Türk Ceza Kanunun 6’ncı maddesinin 1’inci fıkrasının c bendinde kamu görevlisinin tanımı; “kamusal faaliyetin yürütülmesine atama veya seçilme yoluyla ya da herhangi bir surette sürekli, süreli veya geçici olarak katılan kişi,” şeklinde yapılırken,


Aynı maddenin d bendinde, yargı görevi yapan şeklinde başka bir tanımlamaya yer verilmiş ve yargı görevi yapan, “yüksek mahkemeler ve adlî, idari ve askeri mahkemeler üye ve hakimleri ile Cumhuriyet savcısı ve avukatlar” şeklinde tanımlanmıştır. Yani avukatlar, Ceza Kanununun tanımlamasında, kamu görevlisi olarak değil, yargı görevi yapanlar olarak tanımlanmıştır. 
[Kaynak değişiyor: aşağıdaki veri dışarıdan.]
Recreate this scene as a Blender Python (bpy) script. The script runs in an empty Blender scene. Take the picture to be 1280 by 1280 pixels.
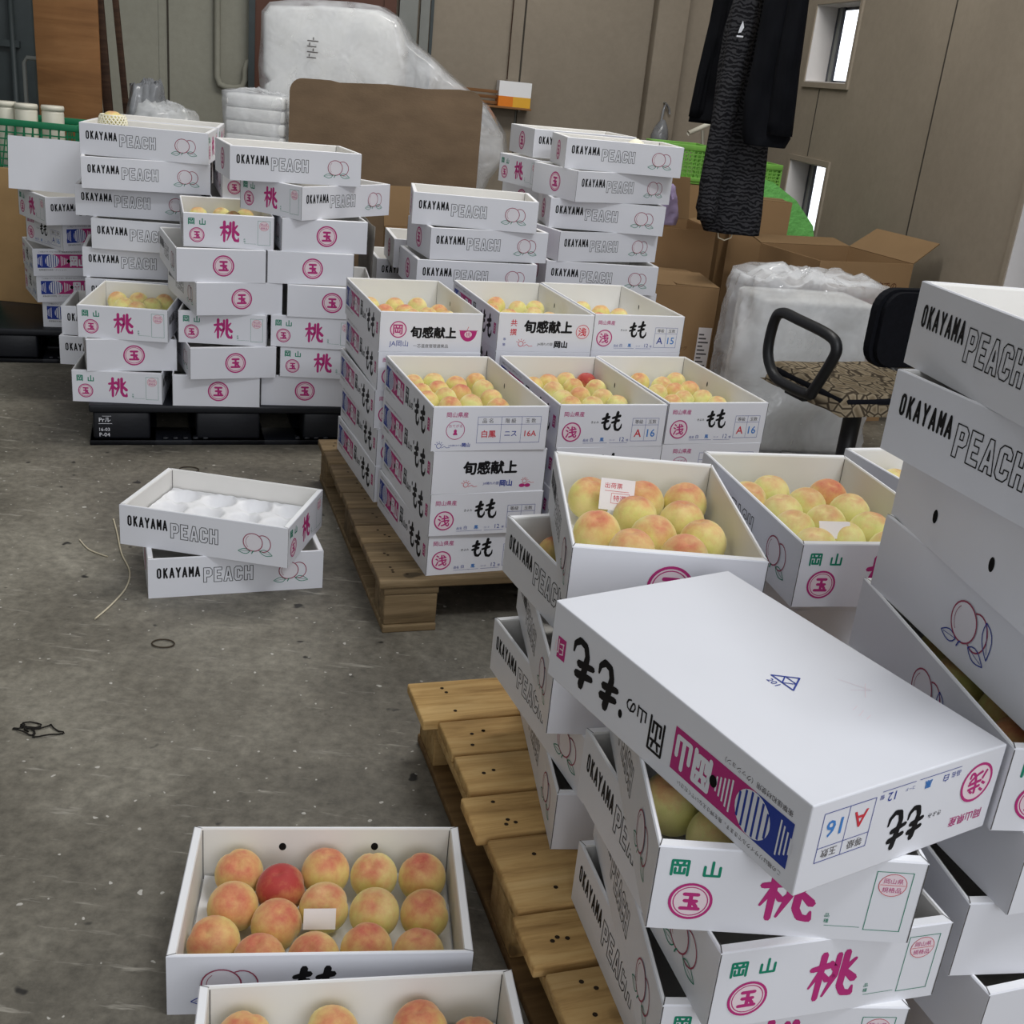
import bpy, bmesh, math, random
from math import sin, cos, pi, radians
from mathutils import Vector, Matrix, noise
random.seed(7)
S = bpy.context.scene
COL = S.collection

# ------------------------------------------------------------------ camera
PITCH, ROLL, HCAM = .3725, .1027, 1.3367
fw = Vector((0, cos(PITCH), -sin(PITCH)))
rt = Vector((1, 0, 0)); dn = fw.cross(rt)
r2 = cos(ROLL) * rt - sin(ROLL) * dn
d2 = sin(ROLL) * rt + cos(ROLL) * dn
cd = bpy.data.cameras.new('camera'); cd.sensor_width = 36; cd.lens = 36 * 1401.5 / 1280
cd.clip_start = .05; cd.clip_end = 60
cam = bpy.data.objects.new('camera', cd); COL.objects.link(cam)
mw = Matrix.Identity(4)
for i in range(3):
    mw[i][0] = r2[i]; mw[i][1] = -d2[i]; mw[i][2] = -fw[i]
mw[2][3] = HCAM
cam.matrix_world = mw
S.camera = cam

# ------------------------------------------------------------------ world, lights, exposure
W = bpy.data.worlds.new('world'); S.world = W; W.use_nodes = True
nt = W.node_tree; nt.nodes.clear()
wo = nt.nodes.new('ShaderNodeOutputWorld'); bg = nt.nodes.new('ShaderNodeBackground')
tc = nt.nodes.new('ShaderNodeTexCoord')
def wdot(v, lo, hi, pw):
    d = nt.nodes.new('ShaderNodeVectorMath'); d.operation = 'DOT_PRODUCT'
    nt.links.new(tc.outputs['Generated'], d.inputs[0]); d.inputs[1].default_value = Vector(v).normalized()
    m = nt.nodes.new('ShaderNodeMapRange'); m.inputs[1].default_value = 0; m.inputs[2].default_value = 1
    nt.links.new(d.outputs['Value'], m.inputs[0])
    p = nt.nodes.new('ShaderNodeMath'); p.operation = 'POWER'; nt.links.new(m.outputs[0], p.inputs[0]); p.inputs[1].default_value = pw
    s = nt.nodes.new('ShaderNodeMath'); s.operation = 'MULTIPLY_ADD'; nt.links.new(p.outputs[0], s.inputs[0])
    s.inputs[1].default_value = hi - lo; s.inputs[2].default_value = lo
    return s.outputs[0]
a = wdot((.45, -.75, .55), .17, .74, 1.5)      # bright open loading doors behind and to one side
b = wdot((.22, .97, .07), 0, 2.6, 40)             # daylight outside the slit windows
ad = nt.nodes.new('ShaderNodeMath'); ad.operation = 'ADD'
nt.links.new(a, ad.inputs[0]); nt.links.new(b, ad.inputs[1])
nt.links.new(ad.outputs[0], bg.inputs['Strength'])
bg.inputs['Color'].default_value = (.93, .96, 1.0, 1)
nt.links.new(bg.outputs[0], wo.inputs[0])

def area(name, loc, target, sx, sy, power, col):
    l = bpy.data.lights.new(name, 'AREA'); l.shape = 'RECTANGLE'; l.size = sx; l.size_y = sy
    l.energy = power; l.color = col
    o = bpy.data.objects.new(name, l); COL.objects.link(o); o.location = loc
    o.rotation_euler = (Vector(target) - Vector(loc)).to_track_quat('-Z', 'Y').to_euler()
    return o
area('ceiling_tubes_near', (1.7, .6, 3.9), (1.2, 1.5, 0), 1.3, .5, 56, (.93, .96, 1.0))
area('ceiling_tubes_far', (.3, 4.6, 4.2), (-.1, 5.4, 0), 2.4, .5, 95, (1.0, .98, .93))
area('loading_door', (1.8, -3.2, 2.3), (0.2, 3.0, .6), 3.0, 2.4, 70, (.93, .95, 1.0))
S.view_settings.view_transform = 'Standard'; S.view_settings.look = 'None'
S.view_settings.gamma = 1; S.view_settings.use_curve_mapping = False
S.view_settings.exposure = 0.0

# ------------------------------------------------------------------ materials
def newmat(name, rough=.6, spec=.3):
    m = bpy.data.materials.new(name); m.use_nodes = True
    p = m.node_tree.nodes['Principled BSDF']
    p.inputs['Roughness'].default_value = rough; p.inputs['Specular IOR Level'].default_value = spec
    return m, m.node_tree, p
def srgb(r, g, b):
    f = lambda c: (c / 255 / 12.92) if c / 255 <= .04045 else ((c / 255 + .055) / 1.055) ** 2.4
    return (f(r), f(g), f(b), 1)
def plain(name, rgb, rough=.6, spec=.3, metal=0, var=.08, scale=14, bump=0, bscale=60, alpha=1, stretch=None):
    """a colour with gentle noise variation (and bump)"""
    m, t, p = newmat(name, rough, spec)
    p.inputs['Metallic'].default_value = metal
    c = srgb(*rgb)
    tcn = t.nodes.new('ShaderNodeTexCoord'); mp = t.nodes.new('ShaderNodeMapping')
    t.links.new(tcn.outputs['Object'], mp.inputs[0])
    if stretch: mp.inputs['Scale'].default_value = stretch
    if var:
        n = t.nodes.new('ShaderNodeTexNoise'); n.inputs['Scale'].default_value = scale; n.inputs['Detail'].default_value = 4
        t.links.new(mp.outputs[0], n.inputs['Vector'])
        r = t.nodes.new('ShaderNodeValToRGB')
        r.color_ramp.elements[0].position = .3; r.color_ramp.elements[1].position = .7
        r.color_ramp.elements[0].color = tuple(x * (1 - var) for x in c[:3]) + (1,)
        r.color_ramp.elements[1].color = tuple(min(1, x * (1 + var)) for x in c[:3]) + (1,)
        t.links.new(n.outputs['Fac'], r.inputs[0]); t.links.new(r.outputs[0], p.inputs['Base Color'])
    else: p.inputs['Base Color'].default_value = c
    if bump:
        n2 = t.nodes.new('ShaderNodeTexNoise'); n2.inputs['Scale'].default_value = bscale; n2.inputs['Detail'].default_value = 5
        t.links.new(mp.outputs[0], n2.inputs['Vector'])
        bn = t.nodes.new('ShaderNodeBump'); bn.inputs['Strength'].default_value = bump; bn.inputs['Distance'].default_value = .01
        t.links.new(n2.outputs['Fac'], bn.inputs['Height']); t.links.new(bn.outputs[0], p.inputs['Normal'])
    p.inputs['Alpha'].default_value = alpha
    return m
def ramp(t, fac, stops):
    r = t.nodes.new('ShaderNodeValToRGB'); e = r.color_ramp.elements
    while len(e) < len(stops): e.new(.5)
    for k, (ps, c) in enumerate(stops): e[k].position = ps; e[k].color = c
    t.links.new(fac, r.inputs[0]); return r.outputs[0]
def mixc(t, f, a, b, mode='MIX'):
    m = t.nodes.new('ShaderNodeMix'); m.data_type = 'RGBA'; m.blend_type = mode
    for s, v in ((m.inputs[0], f), (m.inputs[6], a), (m.inputs[7], b)):
        if isinstance(v, (int, float, tuple)): s.default_value = v
        else: t.links.new(v, s)
    return m.outputs[2]
def noisef(t, vec, scale, detail=4, rough=.5, dist=0):
    n = t.nodes.new('ShaderNodeTexNoise'); n.inputs['Scale'].default_value = scale
    n.inputs['Detail'].default_value = detail; n.inputs['Roughness'].default_value = rough; n.inputs['Distortion'].default_value = dist
    if vec is not None: t.links.new(vec, n.inputs['Vector'])
    return n.outputs['Fac']

def concrete():
    m, t, p = newmat('concrete_floor', .5, .35)
    tcn = t.nodes.new('ShaderNodeTexCoord'); v = tcn.outputs['Object']
    c = ramp(t, noisef(t, v, 1.3, 6, .62, .4), [(.30, srgb(84, 80, 72)), (.5, srgb(116, 111, 100)), (.68, srgb(152, 147, 134))])
    fine = ramp(t, noisef(t, v, 38, 5, .7), [(.32, (.58, .58, .58, 1)), (.68, (1.28, 1.28, 1.28, 1))])
    c = mixc(t, .8, c, fine, 'MULTIPLY')
    mpn = t.nodes.new('ShaderNodeMapping'); mpn.inputs['Rotation'].default_value = (0, 0, .5); mpn.inputs['Scale'].default_value = (1, 7, 1)
    t.links.new(v, mpn.inputs[0])
    scr = ramp(t, noisef(t, mpn.outputs[0], 5, 4, .7), [(.60, (0, 0, 0, 1)), (.70, (1, 1, 1, 1))])
    c = mixc(t, scr, c, srgb(156, 151, 140))
    spots = ramp(t, noisef(t, v, 16, 2, .5), [(.70, (0, 0, 0, 1)), (.74, (1, 1, 1, 1))])
    c = mixc(t, spots, c, srgb(46, 44, 41))
    spk = ramp(t, noisef(t, v, 55, 1, .4), [(.735, (0, 0, 0, 1)), (.76, (1, 1, 1, 1))])
    c = mixc(t, spk, c, srgb(190, 186, 178))
    t.links.new(c, p.inputs['Base Color'])
    bn = t.nodes.new('ShaderNodeBump'); bn.inputs['Strength'].default_value = .25; bn.inputs['Distance'].default_value = .004
    t.links.new(noisef(t, v, 45, 6, .7), bn.inputs['Height']); t.links.new(bn.outputs[0], p.inputs['Normal'])
    return m
def wallmat(name, rgb, rgb2):
    m, t, p = newmat(name, .75, .2)
    v = t.nodes.new('ShaderNodeTexCoord').outputs['Object']
    c = ramp(t, noisef(t, v, .9, 4, .55), [(.3, srgb(*rgb2)), (.7, srgb(*rgb))])
    c = mixc(t, .5, c, ramp(t, noisef(t, v, 22, 5, .7), [(.3, (.86, .86, .86, 1)), (.7, (1.08, 1.08, 1.08, 1))]), 'MULTIPLY')
    sc = ramp(t, noisef(t, v, 9, 6, .8, 1.5), [(.70, (0, 0, 0, 1)), (.76, (.6, .6, .6, 1))])
    c = mixc(t, sc, c, srgb(96, 86, 74))
    t.links.new(c, p.inputs['Base Color']); return m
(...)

Kamu görevlisi ile yargı görevi yapan deyimlerinin ve tanımlamalarının birbirinden tamamen farklı kavramlar olduğu ve birbirlerinin yerine kullanılamayacakları hususunda şüphe yoktur. Yine, Ceza Kanununun uygulamasında TCK’nun 6’ncı maddesinde düzenleme alanı bulan tanımların dikkate alınmasının zorunlu olduğu, yine aynı kanunun 2’nci maddesinin 3’üncü fıkrası uyarınca kıyas yasağı kapsamında yargı görevi gören ifadesinin geniş yorumlanmak suretiyle kamu görevlisi olarak yorumlanamayacağı en temel ceza hukuku ilkelerindendir. Bu haliyle Ceza kanunlarının uygulamasında, 6’ncı maddenin 1-d bendinde düzenleme alanı bulan hakim, savcı ve avukatların yargı görevi yapan kişiler olduğu ve bu görevlerinin kıyas yoluyla genişletilerek memur ya da kamu görevlisi olarak değerlendirilemeyecekleri ortadadır. 

Zimmet suçunun tanımında suçun failinin ancak kamu görevlilerinin olabileceği yönündeki açık düzenleme karşısında, Yargıtay 5. Ceza Dairesinin, Türk Ceza Kanununda yapılan tanımlamaların aksine bir görüşle, avukatları kamu görevlisi olarak tanımlayarak, avukatın, borçludan tahsil ettiği paranın bir kısmını müvekkiline vermemesi şeklindeki eylemin zimmet suçunu oluşturduğu yönündeki kararının  ‘kanuni’ olmadığı, geniş yorum yoluyla kıyasa gidildiği, Ceza kanunu uygulamasında ise kıyas yoluna gidilemeyeceğinin temel prensip olması karşısında, adı geçen kararın yerinde olmadığı tarafımızdan düşünülmektedir. 

Kaldı ki mezkur karar ile, Anayasamızın 38’inci maddesinde düzenleme alanı bulan; “Kimse, işlendiği zaman yürürlükte bulunan kanunun suç saymadığı bir fiilden dolayı cezalandırılamaz; kimseye suçu işlediği zaman kanunda o suç için konulmuş olan cezadan daha ağır bir ceza verilemez.” Şeklinde anayasal güvence altına alınmış kanunilik ilkesinin de yok sayıldığı, yargı görevini yapanın zimmet suçunun faili olabileceğine dair bir düzenleme bulunmadığı halde, Ceza Kanunu kapsamında yargı görevini yapan olarak tanımlanan avukatın, kamu görevlisi olarak kabul edilerek zimmet suçunu işlediği kanısına varıldığı ve bu durumun Anayasal güvence altında olan kanunilik ilkesini yok saydığında da şüphe bulunmamaktadır.


Yargıtay 5. Ceza Dairesinin bahse konu edilen çelişkileri taşıyan kararının, Avukatların veya Hakim ve Savcıların, kamu görevlisi olarak tanımlanacakları ve özellikle avukatların maruz kaldıkları ve mağdur konumunda olduklarI suçlar bakımından da, diğer hakim ve savcı ‘meslektaşlarıyla’ aynı güvencelere kavuşturulacakları yasal düzenlemeler yapılıncaya kadar yerleşik bir içtihat haline dönüşmemesi temennimizi de değerlendirmelerimizin sonucu olarak iletmek isteriz.